Hasilnya, tiap bulan Danamon mesti merogoh kocek sekitar Rp 6,5 miliar untuk ongkos sewa. Pada Maret 1998, satu bulan sebelum turun dari kursinya, direksi Danamon memerintahkan pengucuran dana Rp 3,7 miliar dan US$ 9,2 juta kepada perusahaan tersebut. Alasannya, untuk membayar cicilan utang ke kreditor. Tapi, kenyataannya, tidak ada bukti apakah duit memang digunakan untuk membayar keperluan itu. Yang pasti, pengeluaran ini lalu menggelembungkan biaya rekapitalisasi Danamon.
PT Danamon Wahana Tenaga Kerja
Perusahaan ini didirikan untuk menyediakan karyawan kontrak bagi Bank Danamon. Dalihnya: melindungi bank dari kewajiban jangka panjang tertentu yang berkaitan dengan biaya tenaga kerja.
Yang terjadi adalah, ke perusahaan ini Danamon harus membayar ongkos 5 persen per bulan atau 60 persen per tahun dari nilai gaji karyawan. Ini berlaku untuk daerah Jakarta.

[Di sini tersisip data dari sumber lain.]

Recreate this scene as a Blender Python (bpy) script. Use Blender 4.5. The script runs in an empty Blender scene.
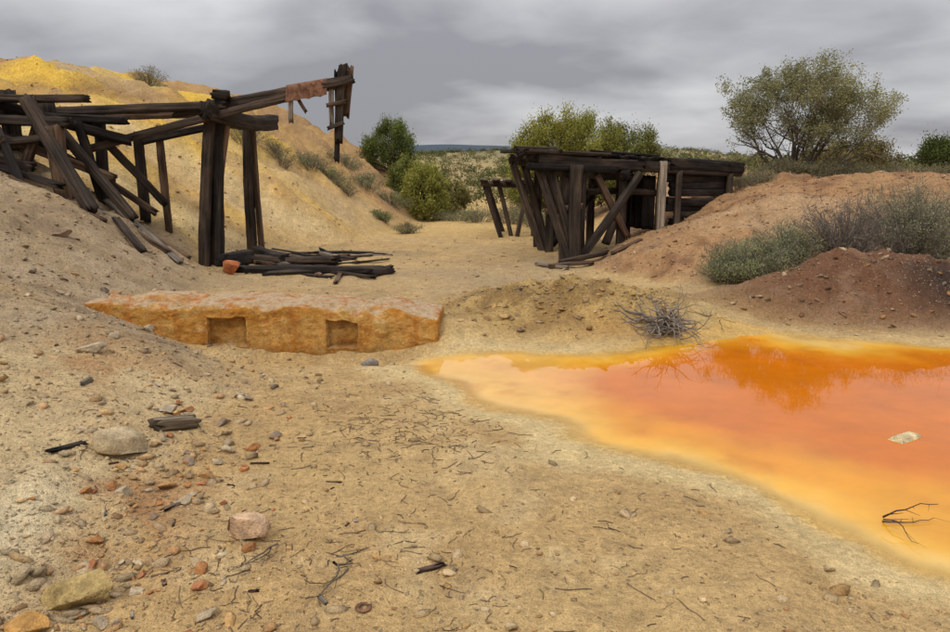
import bpy, math, random
import numpy as np
from mathutils import Vector, Matrix
random.seed(7); rng=np.random.default_rng(7)
scene=bpy.context.scene
# ---------------------------------------------------------------- noise
def h2(ix,iy,s):
    n=(ix*374761393+iy*668265263+s*1274126177)&0xffffffff
    n=((n^(n>>13))*1274126177)&0xffffffff
    n=n^(n>>16)
    return n/4294967295.0
def vn(x,y,s=0):
    x=np.asarray(x,float); y=np.asarray(y,float)
    ix=np.floor(x).astype(np.int64); iy=np.floor(y).astype(np.int64)
    fx=x-ix; fy=y-iy
    u=fx*fx*fx*(fx*(fx*6-15)+10); v=fy*fy*fy*(fy*(fy*6-15)+10)
    a=h2(ix,iy,s); b=h2(ix+1,iy,s); c=h2(ix,iy+1,s); d=h2(ix+1,iy+1,s)
    return (a+(b-a)*u)*(1-v)+(c+(d-c)*u)*v
def fbm(x,y,o=4,s=0):
    r=0;a=1;t=0
    for i in range(o):
        xx=x*2**i; yy=y*2**i; an=.6*i+.3
        r=r+a*(vn(xx*math.cos(an)-yy*math.sin(an)+i*17.3,xx*math.sin(an)+yy*math.cos(an)+i*5.7,s+i)*2-1); t+=a; a*=.5
    return r/t*1.3
def ss(a,b,x):
    t=np.clip((x-a)/(b-a),0,1); return t*t*(3-2*t)
# ---------------------------------------------------------------- pond outline
POND=np.array([(-.5,6.25),(.05,5.2),(.76,4.35),(1.4,3.79),(1.8,3.14),(1.97,2.8),(2.3,2.2),(4,1.6),(7,2.4),(8.2,5),(6.5,6.5),(4.6,6.9),(3.3,7.25),(2.6,7.7),(2.25,7.35),(1.56,6.8),(.6,6.55),(-.1,6.6)])
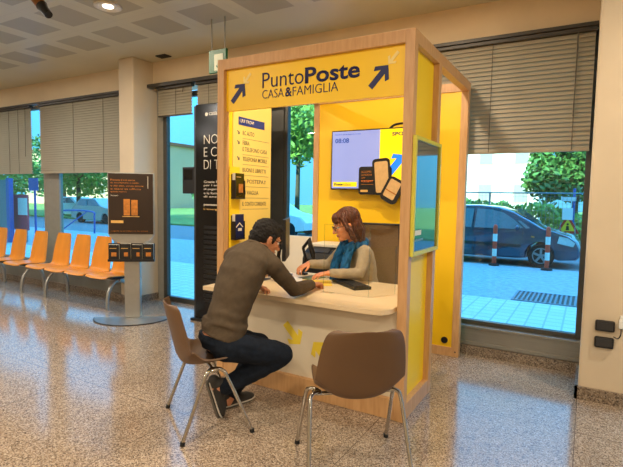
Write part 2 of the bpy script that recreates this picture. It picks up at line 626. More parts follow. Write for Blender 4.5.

Di luar Jakarta, Danamon harus membayar 2 persen tiap bulan atau 24 persen per tahun.
Danamon nyaris tidak mendapatkan jasa apa pun dari perusahaan ini, karena praktis seluruh proses administrasi karyawan sudah dilakukan Danamon sendiri melalui kantor regionalnya. Di tahun 1999, Danamon total menyetor Rp 21,3 miliar untuk pengeluaran ajaib ini.